AI in practice

Artists can now poison their AI foes with Nightshade

Matthias Bastian
a glitch aesthetic digital nightshade

Midjourney prompted by THE DECODER

Nightshade, an AI-based tool designed to help artists protect their artwork, is now available in version 1.0.

The development team recommends that artists use Nightshade before using Glaze, another AI-based artwork protection tool (see below). Glaze should always be used.

The interaction between the two tools is currently being tested. A combined Glaze/Nightshade tool is in development.

After downloading Nightshade, users will need Internet access and approximately 4 GB of disk space for additional ML libraries and resources.

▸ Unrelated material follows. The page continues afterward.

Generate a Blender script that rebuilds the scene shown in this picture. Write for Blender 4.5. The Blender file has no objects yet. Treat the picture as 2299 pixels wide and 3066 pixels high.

Users who already have Glaze installed can reuse the resource files with Nightshade, so no large additional downloads are required.

Before using Nightshade, the team recommends that you read the user manual for step-by-step instructions.

The application can be downloaded here for free for both Windows GPU/CPU and MacOS (CPU only, M1, M2, M3).

Glaze and Nightshade are tools designed to sabotage AI models. Glaze implements invisible pixels in original images that cause the image to fool AI systems into believing false styles. For example, Glaze can be used to transform a hand-drawn image into a 3D rendering.

Nightshade, named after the highly poisonous plant, works on the same principle as Glaze, but goes one step further: it is designed to use the manipulated pixels to damage the model by confusing it. For example, the AI model might see a car instead of a train.

Fewer than 100 of these "poisoned" images could be enough to corrupt an image AI model, the developers suspect. Nightshade is being developed by the same team as Glaze and will be integrated into Glaze.